MFRI´s seminar on 9 October at 10.30 will focus on Poleward Ocean heat transport. Professor Lars Henrik Smedsrud from the University of Bergen will give a talk called: An updated Nordic Seas Overview – no sign of weakening transports or AMOC.
The seminar is held on-site in Hafnarfjordur, Iceland and online (link below) and is open for everyone.
About the seminar
Poleward Ocean heat transport is a key process in the global climate system and mostly occurs in the Atlantic sector through the Nordic Seas. We review the northward Atlantic Water (AW) heat transport, and heat loss to the atmosphere since 1900 based on sea ice-ocean simulations forced by reanalyzed atmospheric fields, a comprehensive hydrographic database since 1950 and AW inflow observations since 1996.
The Arctic Ocean, including the Nordic and Barents Seas, has warmed since the 1970s. This warming is congruent with observed increased AW ocean heat transport and sea-ice loss. The Barents Sea has warmed by about +2°C, lost most of the winter sea-ice, and lost more heat. The Greenland Sea shows an advective freshening event from 1980’s to 2000 that prevented deep water formation, but the intermediate water produced instead appears to be sufficient to maintain the dense outflow to the North Atlantic.
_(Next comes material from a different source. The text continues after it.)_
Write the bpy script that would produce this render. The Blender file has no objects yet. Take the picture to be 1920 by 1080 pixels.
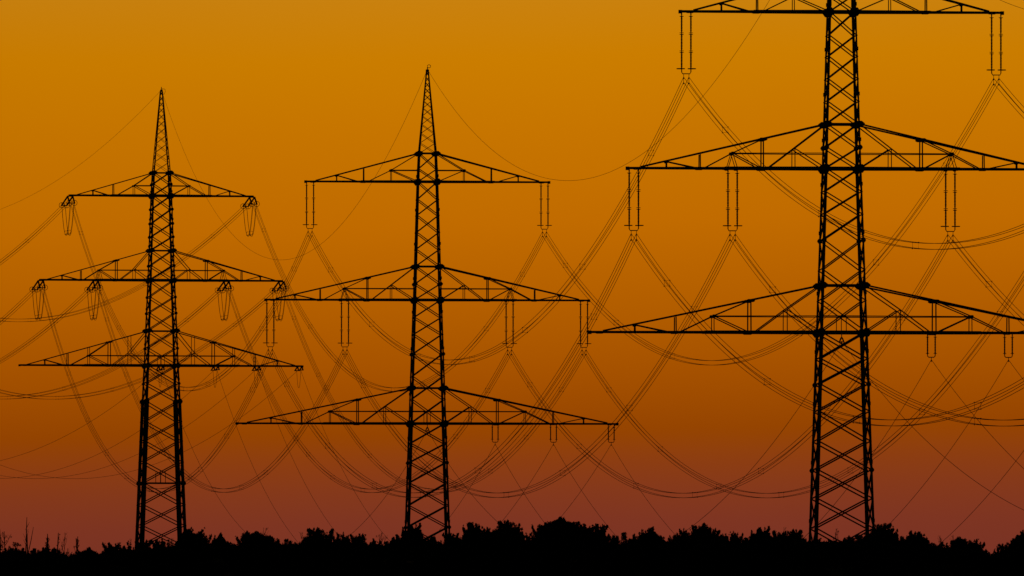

Heat loss to the atmosphere occurs in the Nordic Seas (60% of total) with large atmospheric year-to-year variability. Heat loss from the Barents Sea (∼30%) and other Arctic seas farther north (∼10%) is overall smaller but exhibits large positive trends. The AW heat transport, heat loss to the atmosphere, and dense outflow to the subpolar North Atlantic have thus all increased since 1900. These are consistently related through theoretical scaling. There are no signs of a weakened AW inflow or ocean heat transport around the Faroe Islands or along the Norwegian coast, but significant and expected wind-driven variability. These findings are at odds with predictions of a weakened Atlantic Meridional Overturning Circulation (AMOC) and indicate instead an increasing ocean heat transport towards the Arctic Ocean.
About the speaker
Lars Henrik Smedsrud has a wide experience in polar oceanography from Arctic and Antarctic waters. He is leading a network for polar researchers at the University in Bergen and he has been a professor II at the University Centre in Svalbard (UNIS) since 2014. Additionally, he has been a member of the scientific advisory board in the Arctic Ice Project (2020-2023), the US-Norway Arctic Fulbright Chair (2019-2020), part of the Scientific Steering Group in CliC (2015-2021, Climate and the Cryosphere, World Climate Research Programme) and a coordinator in Arctic ECRA (2014-2021, European Climate Research Alliance). He is also a Norwegian participant in the 'Fulbright Arctic Initiative' (2024-2026), a "Polar Expert" in an EU project that coordinates European Polar research, and a member of the 'Northern Ocean Panel' and active in producing a 'roadmap' on how we can help restoring Arctic sea ice lead by Ocean Visions. Recently, he also became a member of the Environmental panel in EASAC (European Academies Science Advisory Council) . Lars Henrik has extensive field experience, he has participated in several international laboratory experiments, and has worked with a number of different numerical models. Modelling activity includes circulation in the Arctic Ocean and the Nordic Seas, coupled column modelling of the Arctic Ocean, sub ice shelf circulation under the Fimbul Ice Shelf in Antarctica, polynya dynamics on Svalbard, and export and cover of Arctic sea-ice in Global Earth System Models.